Is the Trigger Essential? A Feature-Based Triggerless Backdoor Attack in Vertical Federated Learning
Yige Liu 1, Yiwei Lou 1, Che Wang 1, Yongzhi Cao 1,2, Hanpin Wang 1
Published on arXiv
2602.20593
Model Poisoning
OWASP ML Top 10 — ML10
Key Finding
Achieves attack success rates 2 to 50 times higher than three baseline backdoor attacks across five datasets while minimally impacting main-task accuracy, and remains robust against known defenses even with 32 passive parties.
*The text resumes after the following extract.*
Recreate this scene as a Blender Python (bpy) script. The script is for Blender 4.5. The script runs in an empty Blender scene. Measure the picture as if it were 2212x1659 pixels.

Feature-Based Triggerless Backdoor Attack
Novel technique introduced
As a distributed collaborative machine learning paradigm, vertical federated learning (VFL) allows multiple passive parties with distinct features and one active party with labels to collaboratively train a model. Although it is known for the privacy-preserving capabilities, VFL still faces significant privacy and security threats from backdoor attacks. Existing backdoor attacks typically involve an attacker implanting a trigger into the model during the training phase and executing the attack by adding the trigger to the samples during the inference phase. However, in this paper, we find that triggers are not essential for backdoor attacks in VFL. In light of this, we disclose a new backdoor attack pathway in VFL by introducing a feature-based triggerless backdoor attack. This attack operates under a more stringent security assumption, where the attacker is honest-but-curious rather than malicious during the training phase. It comprises three modules: label inference for the targeted backdoor attack, poison generation with amplification and perturbation mechanisms, and backdoor execution to implement the attack. Extensive experiments on five benchmark datasets demonstrate that our attack outperforms three baseline backdoor attacks by 2 to 50 times while minimally impacting the main task. Even in VFL scenarios with 32 passive parties and only one set of auxiliary data, our attack maintains high performance. Moreover, when confronted with distinct defense strategies, our attack remains largely unaffected and exhibits strong robustness. We hope that the disclosure of this triggerless backdoor attack pathway will encourage the community to revisit security threats in VFL scenarios and inspire researchers to develop more robust and practical defense strategies.
Key Contributions
- Demonstrates that triggers are NOT essential for backdoor attacks in VFL — a passive party can achieve targeted misclassification by replacing embeddings at inference time, operating as honest-but-curious during training
- Proposes a three-module attack pipeline: label inference via clustering on recorded embeddings, poison generation via amplification and perturbation mechanisms, and backdoor execution via embedding replacement
- Evaluates on five benchmark datasets and 32-party VFL scenarios, achieving 2–50x higher attack success than baseline backdoor methods while maintaining main-task accuracy and evading existing defenses
🛡️ Threat Analysis
Proposes a novel backdoor attack achieving targeted misclassification in VFL. Though triggerless, the paper explicitly frames and evaluates it as a backdoor attack, outperforming existing backdoor baselines by 2–50x. The attacker achieves hidden, targeted malicious behavior by manipulating intermediate embeddings during inference rather than through traditional input-space triggers.